Pull out every line with the word "picture".

***** Data lines

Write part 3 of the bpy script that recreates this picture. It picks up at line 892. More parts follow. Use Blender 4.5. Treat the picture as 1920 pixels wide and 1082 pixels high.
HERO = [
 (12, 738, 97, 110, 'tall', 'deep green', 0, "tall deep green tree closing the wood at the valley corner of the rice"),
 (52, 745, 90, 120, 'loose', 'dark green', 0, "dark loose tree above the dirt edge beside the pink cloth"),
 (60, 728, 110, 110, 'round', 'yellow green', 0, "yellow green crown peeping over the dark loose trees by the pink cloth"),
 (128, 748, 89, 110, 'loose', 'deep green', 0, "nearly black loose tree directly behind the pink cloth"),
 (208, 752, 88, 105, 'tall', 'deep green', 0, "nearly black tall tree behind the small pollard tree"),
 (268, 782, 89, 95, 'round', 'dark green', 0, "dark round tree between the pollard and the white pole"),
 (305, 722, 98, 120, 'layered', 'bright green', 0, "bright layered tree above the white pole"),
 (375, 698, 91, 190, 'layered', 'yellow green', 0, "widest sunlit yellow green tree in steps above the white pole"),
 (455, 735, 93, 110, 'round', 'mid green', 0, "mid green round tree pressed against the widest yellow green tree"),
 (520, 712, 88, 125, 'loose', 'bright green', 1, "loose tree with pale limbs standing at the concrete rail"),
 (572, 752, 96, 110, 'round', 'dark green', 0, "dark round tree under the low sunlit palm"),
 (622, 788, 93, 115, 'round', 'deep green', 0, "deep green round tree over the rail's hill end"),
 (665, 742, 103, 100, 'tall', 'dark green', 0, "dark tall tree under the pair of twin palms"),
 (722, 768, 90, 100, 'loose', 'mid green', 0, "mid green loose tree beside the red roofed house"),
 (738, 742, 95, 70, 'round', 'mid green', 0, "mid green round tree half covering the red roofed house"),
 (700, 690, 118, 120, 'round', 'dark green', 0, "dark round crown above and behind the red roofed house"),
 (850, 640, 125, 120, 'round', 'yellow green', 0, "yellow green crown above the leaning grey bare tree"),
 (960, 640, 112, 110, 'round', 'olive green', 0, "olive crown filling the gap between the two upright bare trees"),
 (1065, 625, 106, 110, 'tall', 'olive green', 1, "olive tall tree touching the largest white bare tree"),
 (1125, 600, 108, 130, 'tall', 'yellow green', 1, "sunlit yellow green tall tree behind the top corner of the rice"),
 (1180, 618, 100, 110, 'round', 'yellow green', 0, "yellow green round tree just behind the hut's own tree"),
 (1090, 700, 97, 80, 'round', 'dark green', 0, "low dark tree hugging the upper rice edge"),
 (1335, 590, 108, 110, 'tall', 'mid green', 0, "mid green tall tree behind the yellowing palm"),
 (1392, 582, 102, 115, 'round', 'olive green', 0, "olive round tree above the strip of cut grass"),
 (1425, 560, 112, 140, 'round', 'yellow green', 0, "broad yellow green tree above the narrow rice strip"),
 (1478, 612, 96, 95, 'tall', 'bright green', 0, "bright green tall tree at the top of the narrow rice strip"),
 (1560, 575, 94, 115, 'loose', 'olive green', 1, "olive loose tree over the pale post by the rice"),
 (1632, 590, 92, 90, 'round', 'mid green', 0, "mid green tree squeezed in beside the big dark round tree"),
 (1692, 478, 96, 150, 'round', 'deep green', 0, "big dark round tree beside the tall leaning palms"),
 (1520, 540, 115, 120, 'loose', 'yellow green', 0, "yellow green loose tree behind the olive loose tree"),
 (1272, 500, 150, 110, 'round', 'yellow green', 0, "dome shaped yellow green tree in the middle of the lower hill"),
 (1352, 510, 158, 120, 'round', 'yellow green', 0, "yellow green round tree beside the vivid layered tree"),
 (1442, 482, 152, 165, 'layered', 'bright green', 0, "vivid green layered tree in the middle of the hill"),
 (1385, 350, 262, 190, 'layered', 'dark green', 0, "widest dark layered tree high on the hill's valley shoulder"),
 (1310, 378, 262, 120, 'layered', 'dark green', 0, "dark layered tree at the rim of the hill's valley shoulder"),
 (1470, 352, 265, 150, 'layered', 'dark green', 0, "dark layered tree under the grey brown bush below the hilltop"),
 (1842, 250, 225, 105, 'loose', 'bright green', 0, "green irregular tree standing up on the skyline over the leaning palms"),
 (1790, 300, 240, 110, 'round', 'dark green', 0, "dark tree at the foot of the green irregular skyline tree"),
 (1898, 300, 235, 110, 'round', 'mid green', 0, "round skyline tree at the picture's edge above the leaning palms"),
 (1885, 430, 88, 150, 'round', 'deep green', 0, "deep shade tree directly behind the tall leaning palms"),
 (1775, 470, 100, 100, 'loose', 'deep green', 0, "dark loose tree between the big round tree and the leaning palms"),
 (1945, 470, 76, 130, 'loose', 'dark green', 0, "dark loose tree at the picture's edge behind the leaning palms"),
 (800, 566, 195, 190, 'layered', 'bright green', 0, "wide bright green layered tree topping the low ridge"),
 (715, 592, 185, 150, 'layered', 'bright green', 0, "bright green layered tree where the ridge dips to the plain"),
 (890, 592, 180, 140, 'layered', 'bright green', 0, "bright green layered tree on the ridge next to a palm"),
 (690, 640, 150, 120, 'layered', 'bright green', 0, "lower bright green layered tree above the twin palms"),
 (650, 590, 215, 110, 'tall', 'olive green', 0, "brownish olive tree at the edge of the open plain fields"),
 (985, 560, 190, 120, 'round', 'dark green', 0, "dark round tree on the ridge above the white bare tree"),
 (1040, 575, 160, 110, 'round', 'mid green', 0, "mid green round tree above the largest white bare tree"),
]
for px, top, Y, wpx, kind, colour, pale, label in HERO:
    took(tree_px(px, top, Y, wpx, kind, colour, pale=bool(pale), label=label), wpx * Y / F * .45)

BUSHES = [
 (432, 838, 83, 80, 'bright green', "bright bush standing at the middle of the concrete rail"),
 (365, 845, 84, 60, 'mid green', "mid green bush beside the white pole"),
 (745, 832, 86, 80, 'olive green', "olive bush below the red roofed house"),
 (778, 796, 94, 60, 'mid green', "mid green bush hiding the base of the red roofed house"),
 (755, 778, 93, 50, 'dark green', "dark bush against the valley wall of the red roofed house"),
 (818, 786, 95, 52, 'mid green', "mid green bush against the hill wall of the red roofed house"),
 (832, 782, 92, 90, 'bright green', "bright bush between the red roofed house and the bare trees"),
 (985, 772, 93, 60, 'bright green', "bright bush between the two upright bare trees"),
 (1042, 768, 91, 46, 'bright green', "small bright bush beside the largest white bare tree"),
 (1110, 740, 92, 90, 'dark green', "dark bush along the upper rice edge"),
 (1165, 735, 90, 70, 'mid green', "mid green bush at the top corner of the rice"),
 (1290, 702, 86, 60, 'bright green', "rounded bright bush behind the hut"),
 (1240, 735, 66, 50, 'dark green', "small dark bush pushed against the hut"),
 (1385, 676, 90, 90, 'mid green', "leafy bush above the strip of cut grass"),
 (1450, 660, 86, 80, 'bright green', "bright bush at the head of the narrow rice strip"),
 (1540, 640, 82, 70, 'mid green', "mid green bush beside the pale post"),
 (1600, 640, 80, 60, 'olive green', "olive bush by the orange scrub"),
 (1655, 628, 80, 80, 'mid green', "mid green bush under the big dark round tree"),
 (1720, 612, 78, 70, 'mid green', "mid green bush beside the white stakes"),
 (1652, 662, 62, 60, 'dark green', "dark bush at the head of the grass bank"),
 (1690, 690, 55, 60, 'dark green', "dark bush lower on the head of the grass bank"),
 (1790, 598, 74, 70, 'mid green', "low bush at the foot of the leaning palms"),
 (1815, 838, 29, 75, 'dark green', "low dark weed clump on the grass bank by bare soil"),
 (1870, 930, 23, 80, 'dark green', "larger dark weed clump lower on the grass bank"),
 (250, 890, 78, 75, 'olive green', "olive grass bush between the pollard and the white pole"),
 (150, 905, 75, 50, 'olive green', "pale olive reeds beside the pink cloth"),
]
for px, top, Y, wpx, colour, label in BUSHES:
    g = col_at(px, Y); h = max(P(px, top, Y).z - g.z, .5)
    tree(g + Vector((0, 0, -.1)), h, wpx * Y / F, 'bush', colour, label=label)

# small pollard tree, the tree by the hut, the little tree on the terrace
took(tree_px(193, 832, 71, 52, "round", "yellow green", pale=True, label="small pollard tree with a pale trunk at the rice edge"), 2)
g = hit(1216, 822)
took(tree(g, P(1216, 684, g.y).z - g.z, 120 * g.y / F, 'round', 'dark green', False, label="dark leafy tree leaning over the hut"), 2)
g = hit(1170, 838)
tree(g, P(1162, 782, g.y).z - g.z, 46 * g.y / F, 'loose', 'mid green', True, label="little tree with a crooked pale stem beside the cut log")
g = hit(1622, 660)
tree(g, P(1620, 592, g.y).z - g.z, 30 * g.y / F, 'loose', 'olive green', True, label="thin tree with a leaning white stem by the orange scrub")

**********

**Full response**
Write part 3 of the bpy script that recreates this picture. It picks up at line 892. More parts follow. Use Blender 4.5. Treat the picture as 1920 pixels wide and 1082 pixels high.
 (1898, 300, 235, 110, 'round', 'mid green', 0, "round skyline tree at the picture's edge above the leaning palms"),
 (1945, 470, 76, 130, 'loose', 'dark green', 0, "dark loose tree at the picture's edge behind the leaning palms"),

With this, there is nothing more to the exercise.